— begin Material —

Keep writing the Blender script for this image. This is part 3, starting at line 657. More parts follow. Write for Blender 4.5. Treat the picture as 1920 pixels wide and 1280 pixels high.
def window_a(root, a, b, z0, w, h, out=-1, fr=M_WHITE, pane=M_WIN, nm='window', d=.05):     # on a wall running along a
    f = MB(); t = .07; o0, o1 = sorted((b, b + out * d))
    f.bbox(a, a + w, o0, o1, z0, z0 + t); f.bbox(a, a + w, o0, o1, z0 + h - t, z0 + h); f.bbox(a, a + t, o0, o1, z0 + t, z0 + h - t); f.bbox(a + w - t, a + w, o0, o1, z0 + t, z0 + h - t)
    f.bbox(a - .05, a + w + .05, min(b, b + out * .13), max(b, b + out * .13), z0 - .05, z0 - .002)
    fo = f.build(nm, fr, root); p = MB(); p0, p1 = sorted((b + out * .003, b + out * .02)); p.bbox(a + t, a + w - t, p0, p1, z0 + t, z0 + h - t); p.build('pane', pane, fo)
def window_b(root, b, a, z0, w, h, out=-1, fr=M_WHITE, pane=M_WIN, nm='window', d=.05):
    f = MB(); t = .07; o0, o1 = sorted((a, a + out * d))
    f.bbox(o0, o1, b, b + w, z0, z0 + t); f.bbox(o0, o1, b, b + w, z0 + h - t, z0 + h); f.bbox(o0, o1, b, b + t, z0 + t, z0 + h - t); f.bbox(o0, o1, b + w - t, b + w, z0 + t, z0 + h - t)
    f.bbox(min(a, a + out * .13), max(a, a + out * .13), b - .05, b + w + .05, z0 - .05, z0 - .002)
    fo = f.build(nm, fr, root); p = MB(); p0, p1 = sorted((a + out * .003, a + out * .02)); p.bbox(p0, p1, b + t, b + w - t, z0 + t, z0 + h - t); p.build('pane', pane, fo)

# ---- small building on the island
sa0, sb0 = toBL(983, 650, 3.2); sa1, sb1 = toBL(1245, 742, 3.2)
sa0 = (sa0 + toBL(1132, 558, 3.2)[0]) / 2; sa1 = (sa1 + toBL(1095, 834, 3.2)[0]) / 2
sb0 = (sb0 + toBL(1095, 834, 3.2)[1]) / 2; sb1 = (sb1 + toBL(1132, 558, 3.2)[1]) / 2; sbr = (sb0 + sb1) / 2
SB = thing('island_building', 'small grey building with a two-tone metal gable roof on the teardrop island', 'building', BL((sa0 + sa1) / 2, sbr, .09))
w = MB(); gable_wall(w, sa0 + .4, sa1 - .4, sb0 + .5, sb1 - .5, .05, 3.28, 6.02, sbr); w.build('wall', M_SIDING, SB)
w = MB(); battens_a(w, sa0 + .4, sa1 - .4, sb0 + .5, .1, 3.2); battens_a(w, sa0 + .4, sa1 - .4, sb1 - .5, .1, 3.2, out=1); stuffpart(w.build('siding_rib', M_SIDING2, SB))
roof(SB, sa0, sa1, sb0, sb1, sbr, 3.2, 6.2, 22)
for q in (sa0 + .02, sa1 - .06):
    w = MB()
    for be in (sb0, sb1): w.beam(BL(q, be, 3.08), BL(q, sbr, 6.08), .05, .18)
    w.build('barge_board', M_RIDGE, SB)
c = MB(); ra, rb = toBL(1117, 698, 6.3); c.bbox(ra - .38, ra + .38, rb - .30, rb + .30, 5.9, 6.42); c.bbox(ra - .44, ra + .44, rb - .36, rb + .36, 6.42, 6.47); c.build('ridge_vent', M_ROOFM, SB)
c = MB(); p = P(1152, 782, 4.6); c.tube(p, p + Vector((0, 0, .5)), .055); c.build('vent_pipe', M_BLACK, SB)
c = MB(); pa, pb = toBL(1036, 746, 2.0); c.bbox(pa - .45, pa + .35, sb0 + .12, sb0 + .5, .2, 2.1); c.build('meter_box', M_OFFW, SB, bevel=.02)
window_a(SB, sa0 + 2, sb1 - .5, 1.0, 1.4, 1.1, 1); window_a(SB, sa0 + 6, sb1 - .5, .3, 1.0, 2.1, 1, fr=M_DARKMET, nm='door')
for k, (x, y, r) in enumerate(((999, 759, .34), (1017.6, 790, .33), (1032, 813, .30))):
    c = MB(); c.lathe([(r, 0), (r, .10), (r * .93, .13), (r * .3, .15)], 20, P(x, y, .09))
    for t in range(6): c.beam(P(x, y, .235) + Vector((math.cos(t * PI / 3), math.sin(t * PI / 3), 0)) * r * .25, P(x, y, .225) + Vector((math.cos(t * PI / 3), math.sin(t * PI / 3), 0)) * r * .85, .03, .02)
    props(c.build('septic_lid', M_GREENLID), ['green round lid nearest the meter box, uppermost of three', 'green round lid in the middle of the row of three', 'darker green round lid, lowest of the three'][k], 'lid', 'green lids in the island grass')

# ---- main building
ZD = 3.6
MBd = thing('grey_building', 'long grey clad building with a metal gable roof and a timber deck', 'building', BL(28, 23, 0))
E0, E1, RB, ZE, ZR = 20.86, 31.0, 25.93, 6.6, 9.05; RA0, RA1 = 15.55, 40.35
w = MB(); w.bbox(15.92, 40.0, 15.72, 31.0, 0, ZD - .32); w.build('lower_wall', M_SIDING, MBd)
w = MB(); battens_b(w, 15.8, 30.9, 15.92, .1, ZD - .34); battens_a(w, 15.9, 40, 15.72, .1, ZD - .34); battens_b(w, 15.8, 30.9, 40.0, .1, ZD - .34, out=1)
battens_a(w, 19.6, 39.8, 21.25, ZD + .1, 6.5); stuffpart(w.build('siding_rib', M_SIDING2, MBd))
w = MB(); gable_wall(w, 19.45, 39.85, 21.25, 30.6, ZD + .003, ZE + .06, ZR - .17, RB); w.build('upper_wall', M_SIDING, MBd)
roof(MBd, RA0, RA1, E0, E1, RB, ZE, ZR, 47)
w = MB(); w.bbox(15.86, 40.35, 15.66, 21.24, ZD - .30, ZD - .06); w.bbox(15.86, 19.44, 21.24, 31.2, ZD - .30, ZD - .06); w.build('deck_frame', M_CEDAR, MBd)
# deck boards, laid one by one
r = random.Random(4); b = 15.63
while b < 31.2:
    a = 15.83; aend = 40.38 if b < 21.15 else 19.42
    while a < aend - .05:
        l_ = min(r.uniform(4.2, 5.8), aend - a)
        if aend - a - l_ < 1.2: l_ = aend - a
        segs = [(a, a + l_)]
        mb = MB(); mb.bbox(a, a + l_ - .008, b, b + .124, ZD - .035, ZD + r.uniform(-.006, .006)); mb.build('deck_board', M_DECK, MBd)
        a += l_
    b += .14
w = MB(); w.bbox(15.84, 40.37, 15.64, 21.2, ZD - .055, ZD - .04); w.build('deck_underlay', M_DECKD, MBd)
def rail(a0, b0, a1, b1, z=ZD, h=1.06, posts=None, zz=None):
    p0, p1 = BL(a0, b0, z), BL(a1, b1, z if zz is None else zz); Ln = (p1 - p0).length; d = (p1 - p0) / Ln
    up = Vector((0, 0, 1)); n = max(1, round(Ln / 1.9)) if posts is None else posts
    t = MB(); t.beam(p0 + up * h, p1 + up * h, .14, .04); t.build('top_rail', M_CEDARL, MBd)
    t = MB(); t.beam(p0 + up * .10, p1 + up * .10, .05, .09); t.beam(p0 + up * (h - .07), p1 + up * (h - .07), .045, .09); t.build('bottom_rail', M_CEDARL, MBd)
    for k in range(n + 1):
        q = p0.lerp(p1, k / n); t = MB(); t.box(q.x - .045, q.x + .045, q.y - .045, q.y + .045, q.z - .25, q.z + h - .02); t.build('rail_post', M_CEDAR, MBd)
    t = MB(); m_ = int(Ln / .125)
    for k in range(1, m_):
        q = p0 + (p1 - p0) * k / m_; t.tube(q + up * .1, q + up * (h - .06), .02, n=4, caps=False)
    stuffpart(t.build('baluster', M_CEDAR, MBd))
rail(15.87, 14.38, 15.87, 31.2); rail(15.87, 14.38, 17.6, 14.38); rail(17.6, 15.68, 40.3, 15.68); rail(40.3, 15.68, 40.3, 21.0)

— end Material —

**To be done:** Please transcribe, exactly and with nothing added, the lines from the first line of the material above through the line that contains "p1 = sorted((a".

**Response:**
Keep writing the Blender script for this image. This is part 3, starting at line 657. More parts follow. Write for Blender 4.5. Treat the picture as 1920 pixels wide and 1280 pixels high.
def window_a(root, a, b, z0, w, h, out=-1, fr=M_WHITE, pane=M_WIN, nm='window', d=.05):     # on a wall running along a
    f = MB(); t = .07; o0, o1 = sorted((b, b + out * d))
    f.bbox(a, a + w, o0, o1, z0, z0 + t); f.bbox(a, a + w, o0, o1, z0 + h - t, z0 + h); f.bbox(a, a + t, o0, o1, z0 + t, z0 + h - t); f.bbox(a + w - t, a + w, o0, o1, z0 + t, z0 + h - t)
    f.bbox(a - .05, a + w + .05, min(b, b + out * .13), max(b, b + out * .13), z0 - .05, z0 - .002)
    fo = f.build(nm, fr, root); p = MB(); p0, p1 = sorted((b + out * .003, b + out * .02)); p.bbox(a + t, a + w - t, p0, p1, z0 + t, z0 + h - t); p.build('pane', pane, fo)
def window_b(root, b, a, z0, w, h, out=-1, fr=M_WHITE, pane=M_WIN, nm='window', d=.05):
    f = MB(); t = .07; o0, o1 = sorted((a, a + out * d))
    f.bbox(o0, o1, b, b + w, z0, z0 + t); f.bbox(o0, o1, b, b + w, z0 + h - t, z0 + h); f.bbox(o0, o1, b, b + t, z0 + t, z0 + h - t); f.bbox(o0, o1, b + w - t, b + w, z0 + t, z0 + h - t)
    f.bbox(min(a, a + out * .13), max(a, a + out * .13), b - .05, b + w + .05, z0 - .05, z0 - .002)
    fo = f.build(nm, fr, root); p = MB(); p0, p1 = sorted((a + out * .003, a + out * .02)); p.bbox(p0, p1, b + t, b + w - t, z0 + t, z0 + h - t); p.build('pane', pane, fo)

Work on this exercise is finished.